Rick Fox takes FNM Senate seat in Bahamas after Garden Hills election defeat

Rick Fox takes FNM Senate seat in Bahamas after Garden Hills election defeat

Ex-NBA forward Rick Fox has been tapped by the opposition Free National Movement to sit in the Bahamian Senate in the wake of the country’s latest general election.

Reuters reports that opposition blocs in The Bahamas receive four of the 16 Senate seats. Fox, 56, is one of the appointees the FNM has put forward for the upper house.

The onetime Los Angeles Lakers standout had stood for the Garden Hills seat in the May 12 poll but lost to Progressive Liberal Party hopeful Mario Bowleg.

Fox had already been in public life as ambassador-at-large for sports, a post the government gave him in August 2022. His move into party politics drew wide notice in late 2025, when he started speaking out against parts of the Davis administration and wider national issues.

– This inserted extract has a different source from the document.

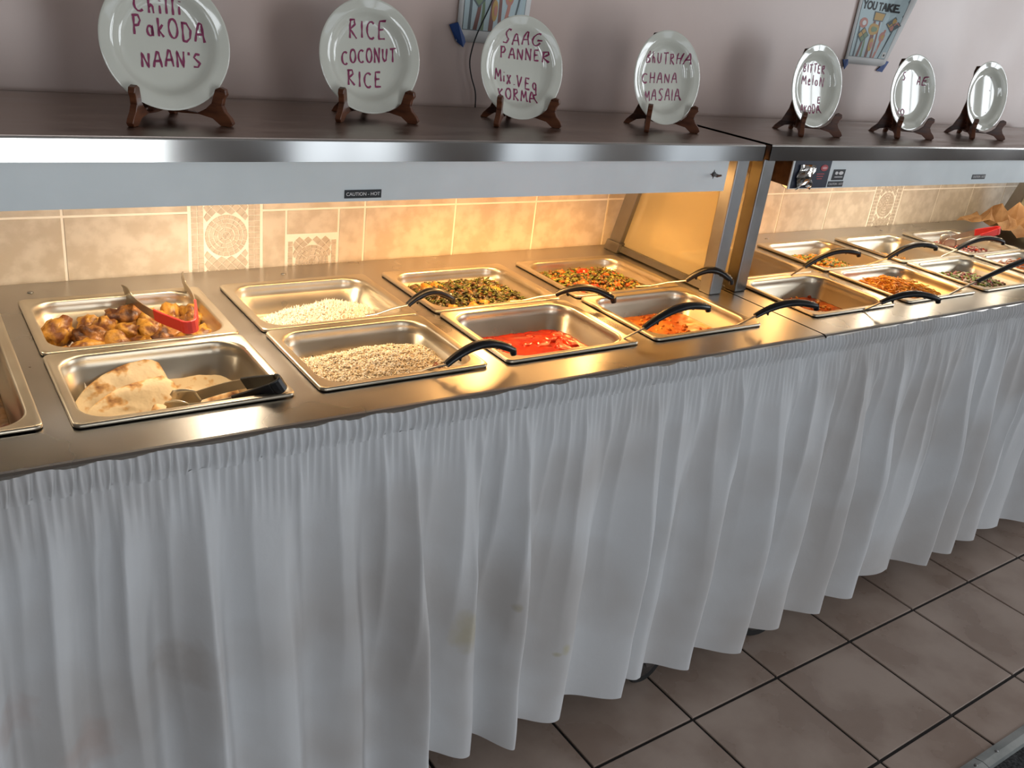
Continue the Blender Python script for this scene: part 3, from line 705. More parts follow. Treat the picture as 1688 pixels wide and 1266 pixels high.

Foreign Affairs Minister Fred Mitchell said at the time that envoys who would not back the government’s programme ought to quit. Fox replied that he had “zero intention” of leaving the ambassadorial post.

In November 2025 he declared he would run in the 2026 general election, pitching transparency, affordability and what he called a “modern economy.” After months of talk that he might go it alone, the FNM later ratified him as its standard-bearer for Garden Hills.

On the trail, Prime Minister Philip Davis said Fox had earlier sought a PLP nomination before siding with the FNM. Fox also made headlines through his financial disclosure, which put total assets at about US$470 million and yearly income at US$4.8 million—making him the richest declared contender in the race.

The filing showed US$432 million in securities and investments, US$14.5 million in accounts receivable, US$11 million in real estate and roughly US$192,000 in bank holdings. Those numbers far exceeded earlier public guesses of his wealth, often put above US$20 million.

Whether Fox could legally hold office also stirred debate. In October 2025 he said he would renounce his Canadian citizenship if he entered “frontline politics.” Bahamian rules can bar people who voluntarily keep another country’s citizenship from serving in the House of Assembly.

Voters went to the polls on May 12, 2026, to fill all 41 seats in the House of Assembly. The PLP won a second straight term, and Davis became the first Bahamian prime minister since 1997 to secure re-election. FNM leader Michael Pintard conceded within hours of the close of voting.